ただ、線状降水帯の予報は非常に難しく、的中率は4回に1回程度だということで、発表の方法は、例えば「半日後に、九州北部で発生」というように全国を11ブロックに分けて予測されます。将来的には更なる研究で精度を高めて、市町村単位での情報を提供できるよう目指しています。

気象庁では「発表された場合は、ハザードマップや避難所、避難経路の確認などを行ない、いざという時にはすぐに避難できるようにしておいてほしい」と呼びかけています。

雨や川に関する防災情報も変更!命を守る情報を

気象庁のホームページなどで大雨による災害発生の危険度の高まりを地図上で確認できる危険度分布図「キキクル」も、6月30日から一部変更になります。

これまではキキクルの危険度別の色の表示が内閣府の「大雨警戒レベル」の色と一部で異なっており、わかりづらいという意見が出ていました。

これをうけ、キキクルでは5色を大雨警戒レベルの色に合わせることとなり、土砂災害や浸水、洪水などの災害が発生している、もしくは切迫しているような危険度が最も高い警戒レベル5同等の状況は「黒」で示し、「災害切迫」というキーワードを使って表します。

国土交通省「今出水期から行う防災気象情報の伝え方の改善について 」より

災害が発生する前には必ず黒色に表示されるとは限らないことから、気象庁は「黒」になっていなくても、安全な場所に避難することが極めて重要だとしています。

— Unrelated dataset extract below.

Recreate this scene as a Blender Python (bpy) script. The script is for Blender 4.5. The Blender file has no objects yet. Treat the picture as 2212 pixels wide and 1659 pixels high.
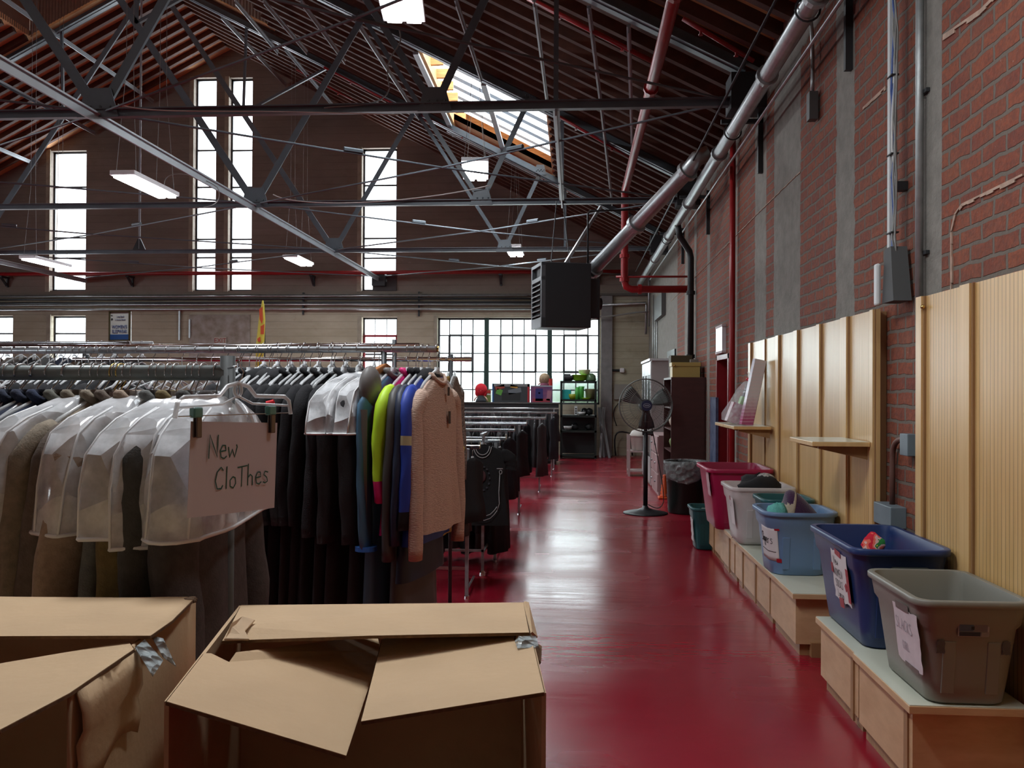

それについで警戒レベル4相当の「危険」は、これまで濃い紫と薄紫で段階的に表していましたが、「紫」に統一されることになりました。気象庁は紫の段階までに、速やかに安全な場所に避難する判断をしてほしいとしています。

そのほか川の氾濫情報、高潮警報なども運用が変わります。


国土交通省「今出水期から行う防災気象情報の伝え方の改善について 」より

6月は「土砂災害防止月間」でもあります。いざというときのために日頃から備え、土砂災害による被害を防ぎましょう。